More scouting reports (pt 3)
Following on from part one and part two.
The last post I was looking at fixtures. I haven't fixed up all the fixtures, but as I'm going along I'm fixing them. As it turns out, most of the tests need very few fixtures, but were just pulling in large ones because it's easy. Haven't seen any huge wins on the overall test time yet, but it won't hurt.
Scouting
Fixing tests requires information. There are quite a few timing plugins out there, but I didn't find one that did what I wanted, so I wrote one. Nose timing is based on nose congestion and is a basic plugin to output the time of each test setup and each test. It then outputs them in JSON with a file and line number.

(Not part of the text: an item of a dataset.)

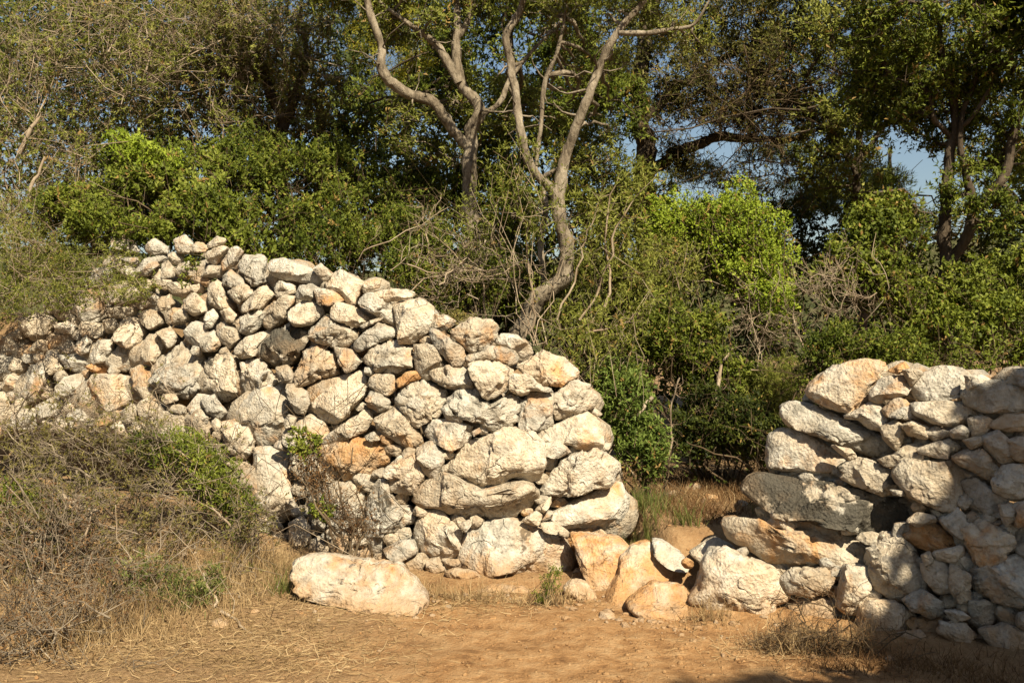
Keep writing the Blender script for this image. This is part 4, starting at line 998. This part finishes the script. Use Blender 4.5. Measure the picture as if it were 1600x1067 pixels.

Once I've got those big JSON dumps, I run a secondary hack, it sorts the data and then tries to run git blame
on each test. The result is the slowest tests in zamboni and the person who wrote them. And the output is available here. From that, I filed some bugs on those tests and so hopefully other people will fix them.
More timing
Sending stats to django-statsd is giving us quite a lot of information on the tests. Wanting more, I added in a simple timer decorator to the marketplace. In this example I've thrown a timer decorator on to the transformer. Now every time I run the tests with statsd, you'll see how long that method takes:
[master] zamboni $ t mkt/api/tests/test_handlers.py --with-statsd [snip]... ====================================================================== Statsd Keys | Number | Avg (ms) | Total (ms) ---------------------------------------------------------------------- [snip...] cache.memcached.set_many | 1929 | 0.143079 | 276.000 db.mysql.default.execute | 7499 | 0.199227 | 1494.000 django.management.command.loaddata | 9 | 46.555556 | 419.000 [snip...] timer.addons.models.transformer | 120 | 23.441667 | 2813.000
That added key, timer.addons.models.transformer
is pretty useful for quick checking how slow a method is. I'm also looking at one that provides a quick profile decorator that hooks in via sys.settrace
which I haven't got as useful yet. But it did yield that apps.amo.utils.patched_load method
is being called 19,557 times on one test (although I think this fine based on the internals of PIL).
Miscellany
Django has a really slow method for checking if a view returns an a redirect. But it then also goes and calls the resulting URL. Meaning that one request to check you get a redirect results in two requests. That has never been a problem for us and has not resulted in finding any broken code. The redirect targets are tested seperately. What it has done is slowed down our tests by doubling the number of requests. So the most excellent Rob Hudson wrote a simple little replacement assert3xx that doesn't do the extra request.
There's also a matching assertLogin which just checks that the user is redirected to a login.
Next? Finding some of the stupid things zamboni is doing all the time and stopping that.